Zoellner adapted his book, “Train: Riding the Rails that Created the Modern World, from the Trans-Siberian to the Southwest Chief.”
His piece prompted more thoughts about the high-speed rail proposal in California from downtown San Francisco to downtown Los Angeles. If the rail could move at 180 mph (current plans are for substantially less than that), it would be close to his three-hour upper window.
A more telling point Zoellner makes is how easily you can get around once you arrive in the destination city. If you are arriving in San Francisco and headed to the financial district, it’s easy. It mimics the densely population Europe cities or big hub cities on the East Coast of America.
If your destination is on the peninsula, good luck getting around. A business person riding high speed rail is not going to be interested in renting a car to reach his/her destination.
Curiously, Zoellner identifies the San Francisco-Los Angeles corridor as a promising one based upon the amount of daily business the airlines do during the work week. You had to think he’s never tried to get around Los Angeles with mass transit.
Fortunately, the courts are still demanding that the California rail authority follow the law that contained specific performance expectations for the train as well as financing requirements.
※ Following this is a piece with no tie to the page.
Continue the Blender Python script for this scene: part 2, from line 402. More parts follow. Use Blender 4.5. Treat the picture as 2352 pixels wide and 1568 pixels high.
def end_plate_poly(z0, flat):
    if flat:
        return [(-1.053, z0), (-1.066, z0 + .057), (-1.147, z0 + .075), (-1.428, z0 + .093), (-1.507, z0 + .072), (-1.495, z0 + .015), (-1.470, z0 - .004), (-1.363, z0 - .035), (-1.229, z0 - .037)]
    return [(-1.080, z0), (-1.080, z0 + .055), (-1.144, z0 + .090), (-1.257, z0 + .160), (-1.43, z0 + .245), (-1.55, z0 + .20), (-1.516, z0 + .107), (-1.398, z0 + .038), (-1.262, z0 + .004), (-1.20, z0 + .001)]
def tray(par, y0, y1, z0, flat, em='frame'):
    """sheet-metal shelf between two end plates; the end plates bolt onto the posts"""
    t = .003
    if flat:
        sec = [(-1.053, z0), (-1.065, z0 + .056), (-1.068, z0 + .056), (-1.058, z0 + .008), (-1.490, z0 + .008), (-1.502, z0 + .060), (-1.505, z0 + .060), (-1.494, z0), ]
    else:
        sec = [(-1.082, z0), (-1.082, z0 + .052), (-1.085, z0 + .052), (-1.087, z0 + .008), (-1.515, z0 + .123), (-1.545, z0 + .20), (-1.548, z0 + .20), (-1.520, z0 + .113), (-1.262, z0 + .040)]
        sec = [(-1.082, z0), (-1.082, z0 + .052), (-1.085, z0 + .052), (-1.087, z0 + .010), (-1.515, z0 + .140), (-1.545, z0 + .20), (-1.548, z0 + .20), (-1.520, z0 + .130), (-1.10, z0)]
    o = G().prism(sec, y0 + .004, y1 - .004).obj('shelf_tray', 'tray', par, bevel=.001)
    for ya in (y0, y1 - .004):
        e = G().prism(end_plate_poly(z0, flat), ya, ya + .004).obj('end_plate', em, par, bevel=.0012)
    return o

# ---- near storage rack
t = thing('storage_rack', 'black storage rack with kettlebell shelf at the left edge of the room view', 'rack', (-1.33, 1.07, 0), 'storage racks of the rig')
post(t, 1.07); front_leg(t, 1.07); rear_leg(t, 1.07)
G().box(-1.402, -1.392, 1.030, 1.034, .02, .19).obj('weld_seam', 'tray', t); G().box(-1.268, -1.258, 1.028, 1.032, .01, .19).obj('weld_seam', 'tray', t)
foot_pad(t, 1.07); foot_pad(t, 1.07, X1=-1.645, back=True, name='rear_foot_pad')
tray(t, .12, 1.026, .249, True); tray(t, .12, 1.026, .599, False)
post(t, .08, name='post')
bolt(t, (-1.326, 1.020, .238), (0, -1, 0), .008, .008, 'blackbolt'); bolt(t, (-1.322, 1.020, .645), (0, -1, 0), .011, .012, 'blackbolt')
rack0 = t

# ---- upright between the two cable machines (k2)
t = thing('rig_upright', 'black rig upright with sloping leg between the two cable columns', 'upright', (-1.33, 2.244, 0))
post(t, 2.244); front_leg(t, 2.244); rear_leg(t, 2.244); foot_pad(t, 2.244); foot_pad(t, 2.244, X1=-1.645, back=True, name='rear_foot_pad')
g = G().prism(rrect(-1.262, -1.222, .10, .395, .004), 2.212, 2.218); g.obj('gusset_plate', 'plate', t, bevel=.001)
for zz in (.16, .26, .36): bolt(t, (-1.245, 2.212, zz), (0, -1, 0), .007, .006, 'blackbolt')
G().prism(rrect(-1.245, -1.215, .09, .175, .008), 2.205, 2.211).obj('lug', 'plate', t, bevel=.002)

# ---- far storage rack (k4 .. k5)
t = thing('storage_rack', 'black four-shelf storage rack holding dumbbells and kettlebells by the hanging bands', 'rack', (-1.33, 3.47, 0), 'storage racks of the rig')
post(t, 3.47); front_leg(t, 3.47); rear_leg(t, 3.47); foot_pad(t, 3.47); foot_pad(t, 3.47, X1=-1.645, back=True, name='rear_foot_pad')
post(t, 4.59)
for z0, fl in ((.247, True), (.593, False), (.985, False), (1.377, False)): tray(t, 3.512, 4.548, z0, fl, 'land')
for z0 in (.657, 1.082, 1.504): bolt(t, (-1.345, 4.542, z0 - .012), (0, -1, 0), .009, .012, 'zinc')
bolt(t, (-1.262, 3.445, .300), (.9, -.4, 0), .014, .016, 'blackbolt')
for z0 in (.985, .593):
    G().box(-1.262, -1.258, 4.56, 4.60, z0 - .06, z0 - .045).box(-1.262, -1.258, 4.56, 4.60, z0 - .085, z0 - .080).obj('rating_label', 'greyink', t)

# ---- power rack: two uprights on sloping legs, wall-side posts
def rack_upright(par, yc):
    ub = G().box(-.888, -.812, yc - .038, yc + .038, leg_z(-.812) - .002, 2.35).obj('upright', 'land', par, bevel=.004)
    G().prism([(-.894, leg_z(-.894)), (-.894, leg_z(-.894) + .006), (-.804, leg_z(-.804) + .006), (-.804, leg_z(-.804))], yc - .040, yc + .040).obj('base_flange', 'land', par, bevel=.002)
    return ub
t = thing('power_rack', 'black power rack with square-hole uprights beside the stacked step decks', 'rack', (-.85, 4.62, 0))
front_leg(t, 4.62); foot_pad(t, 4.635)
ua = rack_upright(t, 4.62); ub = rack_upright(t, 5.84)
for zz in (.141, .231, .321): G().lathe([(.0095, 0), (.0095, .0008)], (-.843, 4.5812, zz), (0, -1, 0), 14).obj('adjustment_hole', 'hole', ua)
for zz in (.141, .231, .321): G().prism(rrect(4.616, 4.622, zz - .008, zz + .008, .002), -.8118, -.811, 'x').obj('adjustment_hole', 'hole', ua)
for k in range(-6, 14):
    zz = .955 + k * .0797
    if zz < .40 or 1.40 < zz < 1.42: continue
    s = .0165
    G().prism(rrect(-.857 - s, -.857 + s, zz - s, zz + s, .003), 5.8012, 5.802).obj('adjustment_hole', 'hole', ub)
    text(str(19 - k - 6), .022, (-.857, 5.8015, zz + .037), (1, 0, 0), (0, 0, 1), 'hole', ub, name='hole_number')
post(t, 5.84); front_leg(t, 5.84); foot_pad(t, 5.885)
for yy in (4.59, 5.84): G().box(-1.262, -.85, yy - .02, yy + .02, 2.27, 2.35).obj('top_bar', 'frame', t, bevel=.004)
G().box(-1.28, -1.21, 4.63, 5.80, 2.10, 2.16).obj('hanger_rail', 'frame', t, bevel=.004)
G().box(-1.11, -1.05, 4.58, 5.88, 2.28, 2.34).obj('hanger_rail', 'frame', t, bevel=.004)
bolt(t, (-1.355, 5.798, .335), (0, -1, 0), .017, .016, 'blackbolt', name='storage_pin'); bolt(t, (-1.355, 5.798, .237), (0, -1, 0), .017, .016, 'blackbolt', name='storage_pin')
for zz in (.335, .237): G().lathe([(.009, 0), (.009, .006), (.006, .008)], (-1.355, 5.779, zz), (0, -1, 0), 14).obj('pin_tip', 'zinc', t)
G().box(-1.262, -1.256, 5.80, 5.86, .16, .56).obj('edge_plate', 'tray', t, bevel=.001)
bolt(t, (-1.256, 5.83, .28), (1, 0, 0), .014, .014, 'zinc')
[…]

The authority has attracted no private investment and has downgraded the performance substantially.
Its job is made more challenging because polling shows the public wants a “do-over” and would soundly reject a $68 billion system (a number full of dreams that was developed after early estimates put the cost at nearly $100 billion.
The governor, presumably mindful of a likely re-election campaign this fall, spent no time on the high-speed rail during his State of the State address last month.
Now if the courts will just continue to demand the authority follow the law, the state and its taxpayers may be saved from a huge boondoggle that will be a cash-sink on the state’s general fund for decades.